Don't Sell the Compounder
When you own a great business, don't sell it fully priced, don't sell it overpriced — only maybe when it's egregiously overpriced.
Very few businesses have enduring, sustaining moats. When you find yourself a partial owner of one, the default is to never sell. Most wealth (Walton, Berkshire) comes from a handful of concentrated holdings compounding for decades, not from trading. Selling is only on the table when the price is so egregious you cannot justify it any possible way.
- Enduring-moat businesses should essentially never be sold in capitalism.

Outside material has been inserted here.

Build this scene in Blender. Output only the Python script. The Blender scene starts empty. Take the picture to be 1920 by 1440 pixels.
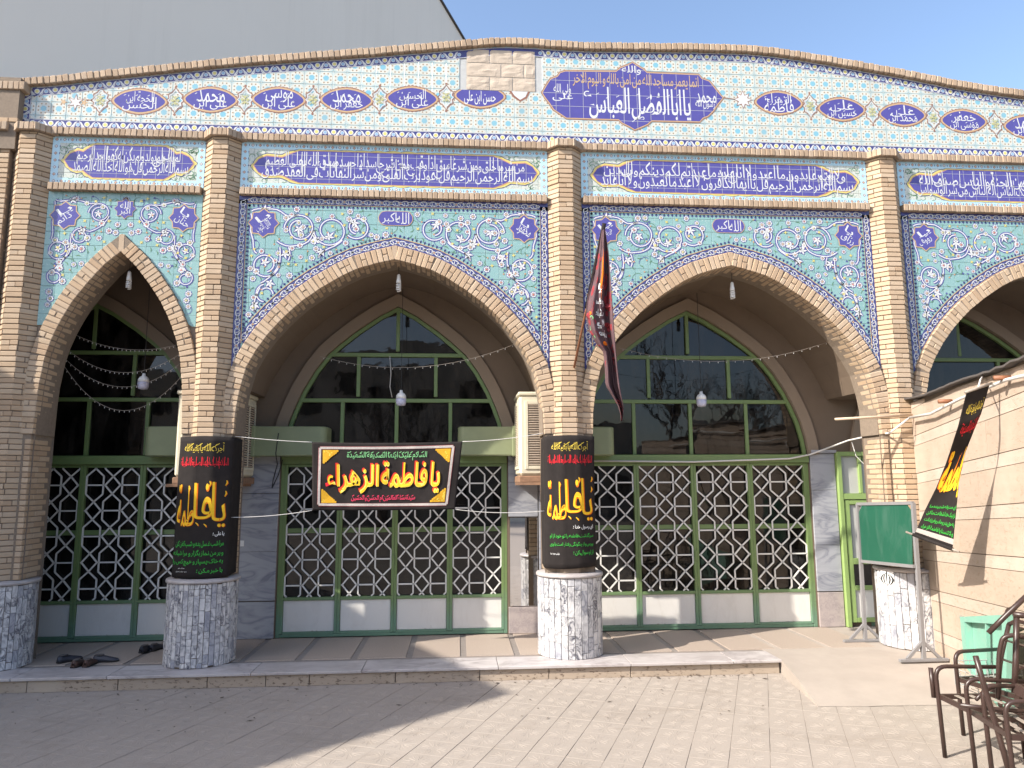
import bpy, math, random, unicodedata
from math import sin, cos, pi, sqrt, atan2, hypot, radians
from mathutils import Vector, Matrix
rng = random.Random(7)
scene = bpy.context.scene
COL = scene.collection

# ------------------------------------------------------------------ camera
YAW, PITCH, ROLL, FPX, EYE = .0761, .1386, -.0051, 1339.86, 2.1
fwd = Vector((sin(YAW)*cos(PITCH), cos(YAW)*cos(PITCH), sin(PITCH)))
rgt = Vector((cos(YAW), -sin(YAW), 0)); upv = rgt.cross(fwd)
r2 = cos(ROLL)*rgt + sin(ROLL)*upv; u2 = -sin(ROLL)*rgt + cos(ROLL)*upv
cam = bpy.data.objects.new('camera', bpy.data.cameras.new('camera')); COL.objects.link(cam)
cam.matrix_world = Matrix(((r2.x, u2.x, -fwd.x, 0), (r2.y, u2.y, -fwd.y, 0), (r2.z, u2.z, -fwd.z, EYE), (0, 0, 0, 1)))
cam.data.sensor_width = 36; cam.data.lens = 36*FPX/1920; cam.data.clip_end = 400; cam.data.clip_start = .05
scene.camera = cam

# ------------------------------------------------------------------ sky, sun, exposure
SUN_AZ = Vector((.915, .403, 0)); TANE = .72
elev = math.atan(TANE)
to_sun = Vector((-.915, -.403, TANE)).normalized()
w = bpy.data.worlds.new('World'); scene.world = w; w.use_nodes = True
nt = w.node_tree; nt.nodes.clear()
sky = nt.nodes.new('ShaderNodeTexSky'); sky.sky_type = 'NISHITA'; sky.sun_disc = False
sky.sun_elevation = elev; sky.sun_rotation = atan2(to_sun.x, to_sun.y)
sky.air_density = 1.1; sky.dust_density = 4.6; sky.ozone_density = 1.0; sky.altitude = 1100
bg = nt.nodes.new('ShaderNodeBackground'); bg.inputs[1].default_value = .15
wo = nt.nodes.new('ShaderNodeOutputWorld')
nt.links.new(sky.outputs[0], bg.inputs[0]); nt.links.new(bg.outputs[0], wo.inputs[0])
sl = bpy.data.lights.new('sun', 'SUN'); sl.energy = 3.9; sl.angle = radians(.53); sl.color = (1, .93, .83)
so = bpy.data.objects.new('sun', sl); COL.objects.link(so)
so.rotation_euler = to_sun.to_track_quat('Z', 'Y').to_euler(); so.location = (-20, -20, 30)
vs = scene.view_settings; vs.view_transform = 'Standard'; vs.look = 'None'; vs.gamma = 1; vs.exposure = 1.14
scene.cycles.max_bounces = 8; scene.cycles.diffuse_bounces = 4

def ray(u, v): return fwd + r2*((u-960)/FPX) + u2*((720-v)/FPX)
def at(u, v, Y):
    d = ray(u, v); return Vector((0, 0, EYE)) + d*(Y/d.y)
def atz(u, v, Z):
    d = ray(u, v); return Vector((0, 0, EYE)) + d*((Z-EYE)/d.z)
def atn(u, v, p0, n):
    d = ray(u, v); o = Vector((0, 0, EYE)); return o + d*((p0-o).dot(n)/d.dot(n))

# ------------------------------------------------------------------ materials
class NT:
    def __init__(s, name):
        s.m = bpy.data.materials.new(name); s.m.use_nodes = True; s.t = s.m.node_tree
        s.t.nodes.clear(); s.out = s.n('OutputMaterial'); s.b = s.n('BsdfPrincipled')
        s.t.links.new(s.b.outputs[0], s.out.inputs[0])
    def n(s, k, **kw):
        n = s.t.nodes.new('ShaderNode'+k)
        for a, b in kw.items(): setattr(n, a, b)
        return n
    def put(s, i, v):
        if v is None: return
        if hasattr(v, 'node'): s.t.links.new(v, i)
        elif isinstance(v, (tuple, list)) and i.type == 'RGBA': i.default_value = (*v[:3], 1)
        else: i.default_value = v
    def math(s, op, a, b=None, c=None):
        n = s.n('Math', operation=op)
        for i, v in enumerate((a, b, c)):
            if v is not None: s.put(n.inputs[i], v)
        return n.outputs[0]
    def mix(s, f, a, b, mode='MIX'):
        n = s.n('Mix', data_type='RGBA', blend_type=mode)
        s.put(n.inputs[0], f); s.put(n.inputs[6], a); s.put(n.inputs[7], b); return n.outputs[2]
    def ramp(s, f, pts):
        n = s.n('ValToRGB'); s.put(n.inputs[0], f); cr = n.color_ramp
        while len(cr.elements) < len(pts): cr.elements.new(.5)
        for e, (p, c) in zip(cr.elements, pts): e.position = p; e.color = (*c, 1) if len(c) == 3 else c
        return n.outputs[0]
    def pos(s): return s.n('NewGeometry').outputs['Position']
    def objc(s): return s.n('TexCoord').outputs['Object']
    def rnd(s): return s.n('ObjectInfo').outputs['Random']
    def noise(s, vec, scale, detail=4, rough=.55, dist=0, w=None):
        n = s.n('TexNoise'); n.noise_dimensions = '4D' if w is not None else '3D'
        s.put(n.inputs['Vector'], vec); n.inputs['Scale'].default_value = scale; n.inputs['Detail'].default_value = detail
        n.inputs['Roughness'].default_value = rough; n.inputs['Distortion'].default_value = dist
        if w is not None: s.put(n.inputs['W'], w)
        return n.outputs[0]
    def scalev(s, v, sc):
        n = s.n('Mapping'); s.put(n.inputs[0], v); n.inputs['Scale'].default_value = sc; return n.outputs[0]
    def bump(s, h, strength=.3, dist=.01):
        n = s.n('Bump'); n.inputs['Strength'].default_value = strength; n.inputs['Distance'].default_value = dist
        s.put(n.inputs['Height'], h); s.t.links.new(n.outputs[0], s.b.inputs['Normal'])
    def done(s, col=None, rough=.6, metal=0, spec=None, **kw):
        s.put(s.b.inputs['Base Color'], col); s.put(s.b.inputs['Roughness'], rough); s.b.inputs['Metallic'].default_value = metal
        if spec is not None: s.b.inputs['Specular IOR Level'].default_value = spec
        return s.m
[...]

- Concentrated holdings — not diversification — create generational wealth.
- Sell only at egregious overvaluation you can't justify by any means.
- You learn the business after you own it; patience is the edge.
Pabrai's funds owned 1% of Ferrari at a ~$10M cost base and sold; the stake would be ~50x today. He bought Goldman Sachs at $65 (half Buffett's ~$130-area entry) during the crisis and sold for a triple. Both are durable-moat businesses he says should never have been sold.
Pabrai's biggest stated mistake: selling 1% of Ferrari at a ~$10M cost base (now ~50x), and selling Goldman Sachs bought at $65/share for only a triple. Both, he says, should never have been sold. His Turkish holding (Reysas), up ~100x, he will hold "as long as we can."